È noto che la giustizia non funziona; è noto che i tentativi di aggiustamenti che potessero accelerarne i tempi o sono falliti o sono semplicemente stati un autoinganno del legislatore; e se i governi di centro sinistra non hanno fatto nulla di positivo per la giustizia, certamente i propositi del governo Berlusconi suscitano le più gravi perplessità e paure, non tanto e non solo per la Giustizia, ma prima e più ancora per la stessa Democrazia. Mi sembra di tutta evidenza che la proposta di separazione delle carriere dei magistrati come pure la riforma del Csm hanno un forte odore di controllo e di sottomissione al potere politico della Magistratura. Dopo il Lodo Alfano, che introduceva un’odiosa immunità a favore delle più alte cariche dello Stato (che già godono di ampi privilegi) ora si parla del “processo breve”, a proposito del quale è netta la sensazione che l’appello alla brevità sostanziale sia affrontato tramite un criterio di brevità solamente temporale, senza cioè garantire mezzi e strumenti per velocizzare un processo, ma solo dare limiti temporali con una norma che garantisce tutto meno che un processo giusto, dando in realtà corpo ad una sostanziale depenalizzazione. I due anni previsti sono in realtà una scimitarra che non abbrevia il processo, ma si risolve in una depenalizzazione di fatto: la sanzione, scaduti i due anni, è un “addio” all’imputato, all’imputazione e soprattutto alla giustizia per le vittime dei reati. E il primo reato impunito riguarderebbe innanzitutto i reati di corruzione, per i quali l’Italia è sotto osservazione da parte dell’Europa. Per non dire della evidente e ormai cronica necessità del presidente del Consiglio di sottrarsi a numerosi e incancreniti procedimenti giudiziari. È perciò un’astrazione puramente teorica discettare sulla “riforma della giustizia”, quando il problema vero è quello ancor più sostanziale della democrazia e della fedeltà alla Costituzione.
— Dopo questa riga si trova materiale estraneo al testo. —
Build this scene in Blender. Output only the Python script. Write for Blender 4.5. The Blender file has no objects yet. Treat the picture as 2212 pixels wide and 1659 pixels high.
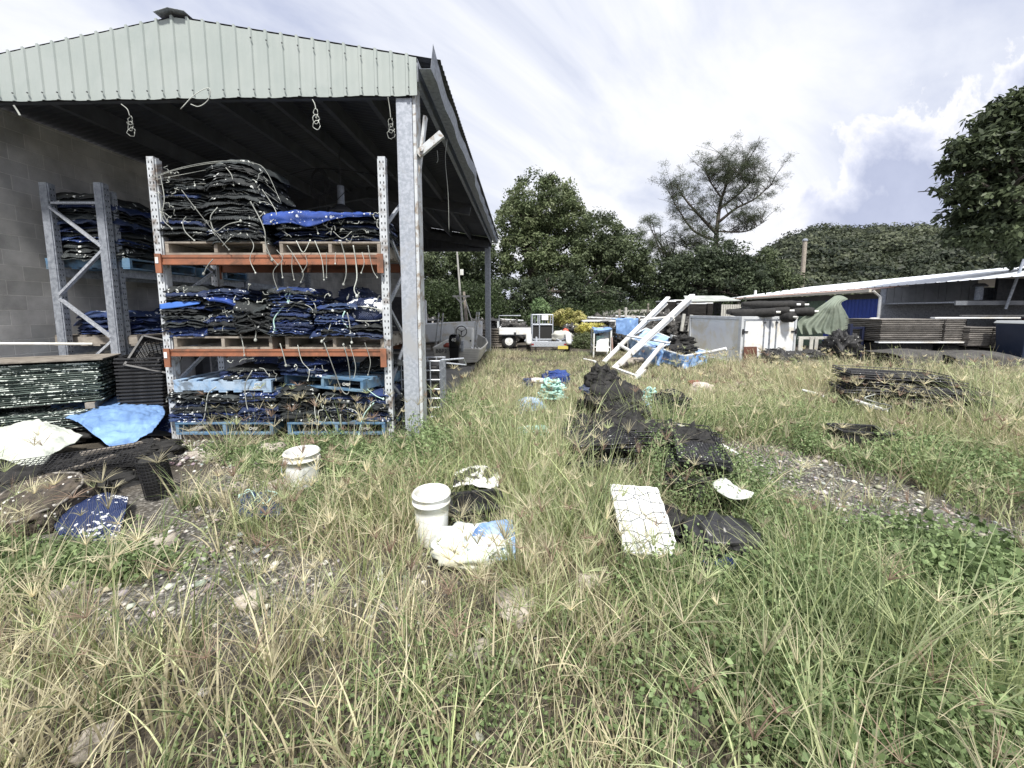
import bpy, math, random
import numpy as np
from mathutils import Vector, Matrix, Euler, noise as mn

# ---------------------------------------------------------------- camera, sky, sun
SC = bpy.context.scene
COL = SC.collection
FPX, CX, CY, HOR, CAMH = 860.0, 1106.0, 762.0, 670.0, 1.6
PITCH = math.atan((CY - HOR) / FPX)
cd = bpy.data.cameras.new("camera"); cam = bpy.data.objects.new("camera", cd); COL.objects.link(cam)
cd.sensor_width = 36; cd.lens = FPX / 2212 * 36; cd.shift_y = -(829.5 - CY) / 2212
cd.clip_start = 0.05; cd.clip_end = 1500
cam.location = (0, 0, CAMH); cam.rotation_euler = (math.pi / 2 - PITCH, 0, 0)
SC.camera = cam
SC.view_settings.view_transform = 'Standard'; SC.view_settings.look = 'None'
SC.view_settings.exposure = 0.88; SC.view_settings.gamma = 1
SUNV = Vector((0.03, -0.60, 1.0)).normalized()
sl = bpy.data.lights.new("sun", 'SUN'); sl.energy = 3.4; sl.angle = math.radians(5); sl.color = (1, .965, .9)
so = bpy.data.objects.new("sun", sl); COL.objects.link(so); so.rotation_euler = SUNV.to_track_quat('Z', 'Y').to_euler()
so.location = (0, -5, 30)

class NT:
    """tiny node-tree helper"""
    def __init__(s, tree): s.t = tree; s.n = tree.nodes; s.l = tree.links
    def new(s, typ, **k):
        n = s.n.new(typ)
        for a, v in k.items(): setattr(n, a, v)
        return n
    def put(s, sock, v):
        if isinstance(v, bpy.types.NodeSocket): s.l.new(v, sock)
        elif v is not None:
            if hasattr(sock.default_value, '__len__') and not hasattr(v, '__len__'): v = [v] * len(sock.default_value)
            if hasattr(sock.default_value, '__len__') and len(sock.default_value) == 4 and len(v) == 3: v = (*v, 1)
            sock.default_value = v
    def math(s, op, a, b=None, c=None, clamp=False):
        n = s.new('ShaderNodeMath', operation=op, use_clamp=clamp)
        for i, v in enumerate((a, b, c)):
            if v is not None: s.put(n.inputs[i], v)
        return n.outputs[0]
    def vmath(s, op, a, b=None):
        n = s.new('ShaderNodeVectorMath', operation=op)
        s.put(n.inputs[0], a)
        if b is not None: s.put(n.inputs[1], b)
        return n.outputs[0]
    def noise(s, vec=None, scale=5, detail=4, rough=.55, dist=0):
        n = s.new('ShaderNodeTexNoise'); s.put(n.inputs['Scale'], scale); s.put(n.inputs['Detail'], detail)
        s.put(n.inputs['Roughness'], rough); s.put(n.inputs['Distortion'], dist)
        if vec is not None: s.put(n.inputs['Vector'], vec)
        return n.outputs[0]
    def ramp(s, f, stops, interp='LINEAR'):
        n = s.new('ShaderNodeValToRGB'); s.put(n.inputs[0], f); r = n.color_ramp; r.interpolation = interp
        while len(r.elements) < len(stops): r.elements.new(.5)
        for e, (p, c) in zip(r.elements, stops):
            e.position = p; e.color = (*c, 1) if hasattr(c, '__len__') else (c, c, c, 1)
        return n.outputs[0]
    def mix(s, f, a, b, mode='MIX'):
        n = s.new('ShaderNodeMix', data_type='RGBA', blend_type=mode)
        s.put(n.inputs[0], f); s.put(n.inputs[6], a); s.put(n.inputs[7], b)
        return n.outputs[2]
    def sep(s, v):
        n = s.new('ShaderNodeSeparateXYZ'); s.put(n.inputs[0], v); return n.outputs
    def comb(s, x, y, z):
        n = s.new('ShaderNodeCombineXYZ')
        for i, v in enumerate((x, y, z)): s.put(n.inputs[i], v)
        return n.outputs[0]

def build_world():
    w = bpy.data.worlds.new("World"); SC.world = w; w.use_nodes = True
    T = NT(w.node_tree); T.n.clear()
    sky = T.new('ShaderNodeTexSky', sky_type='NISHITA'); sky.sun_disc = False
    sky.sun_elevation = math.asin(SUNV.z); sky.sun_rotation = math.atan2(SUNV.x, SUNV.y)
    sky.air_density = 1.0; sky.dust_density = 2.5; sky.ozone_density = 1.5
    g = T.new('ShaderNodeTexCoord').outputs['Generated']
    x, y, z = T.sep(g)
    zz = T.math('MAXIMUM', z, 0.0)
    den = T.math('ADD', zz, 0.18)
    u = T.math('DIVIDE', x, den); v = T.math('DIVIDE', y, den)
    # streak axis runs towards the horizon to the right of the view
    ax, ay = .62, .785
    al = T.math('ADD', T.math('MULTIPLY', u, ax), T.math('MULTIPLY', v, ay))
    ac = T.math('SUBTRACT', T.math('MULTIPLY', u, ay), T.math('MULTIPLY', v, ax))
    st = T.comb(T.math('MULTIPLY', al, .45), T.math('MULTIPLY', ac, 1.15), 0.3)
    n1 = T.noise(st, 1.1, 7, .58, .9)
    n2 = T.noise(T.comb(T.math('MULTIPLY', al, .25), T.math('MULTIPLY', ac, .55), 3.1), 1.0, 4, .5, .4)
    s = T.math('ADD', T.math('MULTIPLY', n1, .55), T.math('MULTIPLY', n2, .6))
    cir = T.ramp(s, [(.41, (3.7, 4.2, 6.1)), (.49, (5.2, 5.6, 7.0)), (.56, (6.7, 7.0, 7.9)), (.64, (8.2, 8.3, 8.7))])
    thick = T.ramp(s, [(.36, .72), (.50, .93), (.60, 1)])
    sky_b = T.mix(thick, sky.outputs[0], cir)
    # cumulus bank low on the right
    ysafe = T.math('MAXIMUM', T.math('ABSOLUTE', y), .25)
    a = T.math('DIVIDE', x, ysafe); b = T.math('DIVIDE', z, ysafe)
    cv = T.comb(a, b, 1.7)
    c1 = T.noise(cv, 5.2, 10, .6, .2)
    edge = T.math('ADD', T.math('MULTIPLY', T.math('SUBTRACT', a, .69), .50), .37)
    m = T.math('ADD', T.math('SUBTRACT', edge, b), T.math('MULTIPLY', T.math('SUBTRACT', c1, .5), .62))
    m = T.math('MINIMUM', m, T.math('MULTIPLY', T.math('ADD', T.math('SUBTRACT', a, .615), T.math('MULTIPLY', T.math('SUBTRACT', c1, .5), .3)), 1.0))
    body = T.ramp(m, [(.0, 0), (.028, 1)])
    c2 = T.noise(cv, 3.3, 6, .6, .5)
    inner = T.ramp(T.math('ADD', m, T.math('MULTIPLY', T.math('SUBTRACT', c2, .5), .35)),
                   [(-.0, (8.6, 8.6, 8.8)), (.03, (8.4, 8.4, 8.7)), (.10, (6.2, 6.5, 7.7)), (.20, (4.2, 4.6, 6.1)), (.34, (4.7, 5.1, 6.6))])
    fin = T.mix(T.math('MULTIPLY', body, .97), sky_b, inner)
    # light haze towards the horizon
    fin = T.mix(T.ramp(b, [(.0, .35), (.14, 0)]), fin, (6.8, 7.2, 8.0))
    bg = T.new('ShaderNodeBackground'); T.put(bg.inputs[0], fin); bg.inputs[1].default_value = .069
    out = T.new('ShaderNodeOutputWorld'); T.l.new(bg.outputs[0], out.inputs[0])
build_world()

# ---------------------------------------------------------------- placing helpers (pixels of a 2212 px wide view -> world)
SP, CP = math.sin(PITCH), math.cos(PITCH)
def at(px, py, Y):
    u, v = (px - CX) / FPX, (CY - py) / FPX
    t = Y / (CP + SP * v)
    return Vector((u * t, Y, CAMH + t * (-SP + CP * v)))
def gnd(px, py, z=0.0):
    u, v = (px - CX) / FPX, (CY - py) / FPX
    t = (z - CAMH) / (-SP + CP * v)
    return Vector((u * t, t * (CP + SP * v), z))
def zat(py, Y): return at(CX, py, Y).z
def xat(px, py, Y): return at(px, py, Y).x
R = random.Random(7)
EXC = []      # places kept free of stems: (cx, cy, rx, ry, angle)
def ru(a, b): return R.uniform(a, b)

# ---------------------------------------------------------------- materials
MATS = {}
def mat(name, col, rough=.7, col2=None, nscale=6, ndet=5, lo=.35, hi=.65, bump=.0, bscale=40, metal=0, spec=.5,
        specks=None, sscale=60, sthr=.12, trans=0, randv=0, weave=0, wscale=90, col3=None, n3=1.3, coords='Object', extra=None):
    if name in MATS: return MATS[name]
    m = bpy.data.materials.new(name); m.use_nodes = True; MATS[name] = m
    T = NT(m.node_tree); b = T.n['Principled BSDF']; out = T.n['Material Output']
    v = T.new('ShaderNodeTexCoord').outputs[coords]
    if randv:
        oi = T.new('ShaderNodeObjectInfo').outputs['Random']; v = T.vmath('ADD', v, T.comb(T.math('MULTIPLY', oi, 31.7), T.math('MULTIPLY', oi, 17.3), oi))
    c = col
    if col2 is not None:
        c = T.ramp(T.noise(v, nscale, ndet, .6, .3), [(lo, col), (hi, col2)])
    if col3 is not None:
        c = T.mix(T.ramp(T.noise(T.vmath('ADD', v, (7.3, 2.1, 4.4)), n3, 6, .65, .5), [(.5, 0), (.62, 1)]), c, col3)
    if randv:
        f = T.math('ADD', T.math('MULTIPLY', oi, 2 * randv), 1 - randv)
        c = T.mix(1.0, c, T.comb(f, f, f), 'MULTIPLY')
    bn = T.new('ShaderNodeBump'); hgt = None
    if bump: hgt = T.math('MULTIPLY', T.noise(v, bscale, 6, .6), bump)
    if weave:
        x, y, z = T.sep(v)
        g = T.math('MULTIPLY', T.math('SINE', T.math('MULTIPLY', x, wscale)), T.math('SINE', T.math('MULTIPLY', T.math('ADD', y, T.math('MULTIPLY', z, .7)), wscale)))
        wv = T.math('MULTIPLY', g, weave)
        hgt = wv if hgt is None else T.math('ADD', hgt, wv)
        dk = T.ramp(g, [(.2, .55), (.7, 1.25)])
        c = T.mix(.7, c, dk, 'MULTIPLY') if not isinstance(c, tuple) else T.mix(.7, (*c, 1), dk, 'MULTIPLY')
    if specks:
        vo = T.new('ShaderNodeTexVoronoi'); T.put(vo.inputs['Vector'], v); vo.inputs['Scale'].default_value = sscale
        cl = T.noise(v, 7, 2)
        th = T.math('MULTIPLY', T.math('SUBTRACT', cl, .42), sthr * 11)
        f = T.math('LESS_THAN', vo.outputs['Distance'], th)
        c = T.mix(f, c, specks)
    if isinstance(c, tuple): T.put(b.inputs['Base Color'], c)
    else: T.l.new(c, b.inputs['Base Color'])
    if hgt is not None:
        T.put(bn.inputs['Height'], hgt); bn.inputs['Strength'].default_value = .6; bn.inputs['Distance'].default_value = .01
        T.l.new(bn.outputs[0], b.inputs['Normal'])
    b.inputs['Roughness'].default_value = rough; b.inputs['Metallic'].default_value = metal
    b.inputs['Specular IOR Level'].default_value = spec
    if trans:
        tr = T.new('ShaderNodeBsdfTranslucent'); T.put(tr.inputs[0], c if not isinstance(c, tuple) else c)
        mx = T.new('ShaderNodeMixShader'); mx.inputs[0].default_value = trans
        T.l.new(b.outputs[0], mx.inputs[1]); T.l.new(tr.outputs[0], mx.inputs[2]); T.l.new(mx.outputs[0], out.inputs[0])
    return m

def vmat(name, trans=.3, rough=.6, spec=.3):
    """colour read from the mesh attribute 'col' (each leaf or blade has its own real colour)"""
    m = bpy.data.materials.new(name); m.use_nodes = True; MATS[name] = m
    T = NT(m.node_tree); b = T.n['Principled BSDF']; out = T.n['Material Output']
    c = T.new('ShaderNodeAttribute', attribute_name='col').outputs['Color']
    T.l.new(c, b.inputs['Base Color']); b.inputs['Roughness'].default_value = rough; b.inputs['Specular IOR Level'].default_value = spec
    tr = T.new('ShaderNodeBsdfTranslucent'); T.l.new(c, tr.inputs[0])
    mx = T.new('ShaderNodeMixShader'); mx.inputs[0].default_value = trans
    T.l.new(b.outputs[0], mx.inputs[1]); T.l.new(tr.outputs[0], mx.inputs[2]); T.l.new(mx.outputs[0], out.inputs[0])
    return m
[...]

L’art. 1 della Costituzione stabilisce che “la sovranità appartiene al popolo”. Così è stato fino a quando alla politica corrispondevano interessi e idee forti, contrapposizioni chiare, schieramenti immediatamente comprensibili dal “popolo sovrano”, che infatti partecipava, discuteva, si organizzava, lottava. Le idee e i programmi della cultura cattolica, di quella comunista, di quella socialdemocratica e liberale, di quella di destra, erano immediatamente percepiti dagli elettori. Alle idee forti e alle contrapposizioni chiare è subentrata la confusione, la futilità, la rissa da cortile, la verbosità inconcludente, gli insulti e gli “sgarbi quotidiani”, la facile battuta invece dell’argomentare politico. Inoltre, la sovranità popolare può esistere concretamente solo in presenza di una libera informazione che, svolgendo senza condizionamenti il proprio ruolo, informa i cittadini sull’attività dei propri rappresentanti, ne valuta il lavoro, esprime opinioni, promuove dibattiti. E ancora: se l’intervento dei cittadini viene richiesto solo nella fase dell’espressione del consenso elettorale siamo di fronte ad una democrazia a metà, in cui il ceto politico, una volta ottenuto il voto degli elettori, si ritiene in diritto di fare e disfare a proprio piacimento. L’assolutizzazione del principio della legittimazione popolare tende in realtà a ridurre la democrazia al momento elettorale, mentre la mette tra parentesi nel tempo che intercorre tra l’una e l’altra elezione. Così, la stessa caratteristica ‘costituzionale’ della nostra democrazia è nella sostanza strumentalizzata.

Solo una volta risolta questa contraddizione si potrà accogliere l’appello di chi grida “giustizia!”, perché solo allora potrà emergere, come chiedeva il card. Martini, una nuova liberante prospettiva che fa della giustizia non solo qualcosa da esigere, ma soprattutto una virtù fondamentale che innerva tutti gli ambiti dell’esistenza, dalla sicurezza dei cittadini alla pena per i colpevoli, dai giusti processi alla drammatica realtà del carcere, dalla ricerca del profitto alla tutela dei deboli, tutti temi cari all’agonizzante “cattolicesimo democratico”. Ma per questo bisogna, politicamente (ed ecclesialmente), girare pagina.